Wednesday, November 6, 2013

Spilling Boulders in the Sun

I know everyone thinks passing along values is a good thing. Tradition and all that. But what if the passing on of those values is just a formula for a future without evaluation; without thought?

I used to believe everything that my father and mother did. You have to start there. Then, you  need to think it over. It seems simple, yes? But the number of people who never get to step two is probably higher than we think. 

Do we vote how our daddy told us to? Do we judge others on the same criteria he did? Are we the proud wavers of mom's flag of prejudice; of father's banner of sexism; of Uncle Fred's angry religion?

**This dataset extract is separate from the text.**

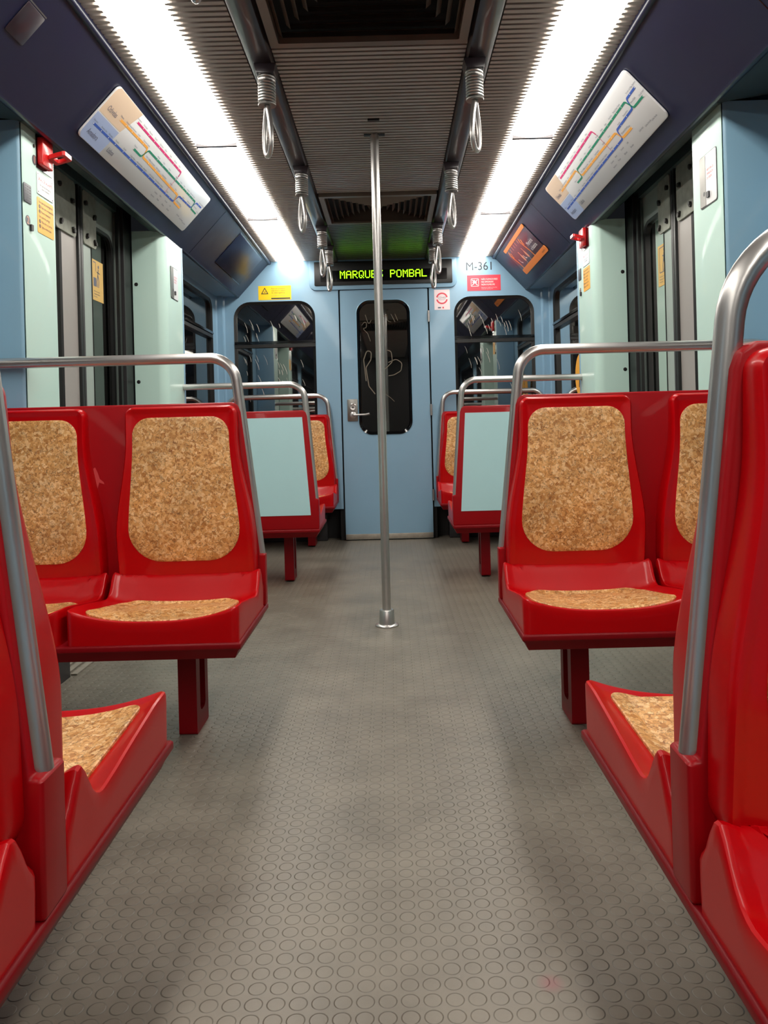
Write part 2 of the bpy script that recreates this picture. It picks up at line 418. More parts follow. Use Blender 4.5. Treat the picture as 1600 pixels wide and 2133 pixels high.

It's nothing new, what I'm saying, but it came back to me as I was teaching Frost's "Mending Wall," recently. And, then, as I was considering people's motives for political views in an environment of indecipherable information. In the poem, the speaker is walking the property line with his neighbor, fixing the wall by picking up stones. The speaker questions the need to have the wall, at all, but the neighbor... 
He only says, "Good fences make good neighbours."
Then, the speaker feels like shaking things up:
Spring is the mischief in me, and I wonder
If I could put a notion in his head:
"Why  do they make good neighbours? Isn't it
Where there are cows? But here there are no cows.
Before I built a wall I'd ask to know
What I was walling in or walling out,
And to whom I was like to give offence .
Something there is that doesn't love a wall,
That wants it down." I could  say "Elves" to him,
But it's not elves exactly, and I'd rather
He said it for himself.  I see him there
Bringing a stone grasped firmly by the top
In each hand, like an old-stone savage armed .
He moves in darkness as it seems to me,
Not of woods only and the shade of trees.
He will not go behind his father's saying ,
And he likes having thought of it so well
He says again, "Good fences make good neighbours."
The brightest image? The contrast to this fellow who "moves in darkness"? It opens the whole poem:
Something  there is that doesn't love a wall,
That sends the frozen-ground-swell under it,
And spills the upper boulders in the sun...
I think we are there, as a society. The brightest future might be in allowing some of the more useless stones of our parents' wisdom to topple down and lie, undisturbed, in the sun.